LE BASSIN parisien est, à l’Ouest, tranché brusquement par la mer. Successivement, de la Picardie aux schistes du Cotentin, les formations de plus en plus anciennes dont il se compose : craie blanche, argile et sables de la base de la craie, calcaires jurassiques, marnes du lias, se remplacent à la surface. Elles se dessinent avec netteté, chacune avec son aspect propre, dans la topographie, et s’appellent le Pays de Caux, la Vallée d’Auge, la Campagne de Caen, le Bessin. Mais le moment où elles viennent de s’étaler à la surface est aussi celui où elles sont interrompues par la mer. Sur le plateau crayeux du Pays de Caux cette rupture a quelque chose de saisissant. Les champs touchent au tranchant des falaises, le sillon se continue presque jusqu’au bord ; la plupart des vallées se terminent, suspendues à moitié hauteur, sans se raccorder avec le rivage qu’elles dominent d’une cinquantaine de mètres, parfois davantage. Il est clair que lorsque le profil normal des vallées s’est fixé, la côte était plus éloignée; un accident ultérieur a fait disparaître le raccordement avec le niveau de base[1].
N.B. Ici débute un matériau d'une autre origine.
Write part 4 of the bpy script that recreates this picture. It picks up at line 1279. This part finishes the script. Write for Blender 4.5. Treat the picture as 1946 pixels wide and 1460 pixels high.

  1. En accord avec ces indices, on a constate qu’au large de l’embouchure de la Seine les lignes bathymétriques accusaient un prolongement sous-marin de la vallée. Sur les côtes du Calvados, des tourbières, aujourd’hui sous la mer, attestent, pour l’époque où elles se sont formées, une plus grande extension des terres. On est ainsi amené à assigner une date récente à la ligne actuelle du littoral normand. A une époque où peut-être l’homme occupait déjà ces régions, les terres se prolongeaient vers le fond d’un golfe occupant le grand axe de la dépression de la Manche Celle-ci se creusait entre les ailes relevées d’un synclinal, dont la continuité subsiste encore, puisque les couches se correspondent de la rive française à la rive anglaise.